Toronto signed Tiano in February. While the CFL season begins Aug. 7 for the Argonauts, who have former NFL receivers Martavis Bryant and Kendall Wright on their roster, Tiano's new coaching business will not take any breaks.

Former local high school standouts and UTC football players Darrell Bridges, Mike Davis and Kota Nix are also on staff for 423 Performance, which offers training on Tuesdays and Saturdays. One-on-one coaching sessions can also be booked.

"We have a great coaching staff in place," Tiano said. "We are also pulling some of these local pros to come out and talk and work with kids. The goal is to become a one-stop shop for athletes in Chattanooga. We are starting with football now, but as we expand I would love to get into other sports.

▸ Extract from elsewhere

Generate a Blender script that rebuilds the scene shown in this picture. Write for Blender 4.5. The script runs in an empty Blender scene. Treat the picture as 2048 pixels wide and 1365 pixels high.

"Life is about making relationships, and we feel like this is a great way to make an impact on the lives of young athletes in Chattanooga and help them achieve their ultimate goals, whether that's winning a starting job in high school or playing in college or the pros."

Tiano reflected on his time at Mississippi State with Prescott when talking about how young quarterbacks can learn from the game's stars.

"Playing under Dak was great for me because I got to learn so much from him," Tiano said. "He is someone I look up to, and he was a great mentor to me. All the pro quarterbacks do something great, whether it's a great arm or their mobility or being able to play the game from the shoulders up like Peyton Manning, who knew where to go with the ball before the snap.

"Pick those attributes and combine them all. Take the good and learn from the bad from every single one of them."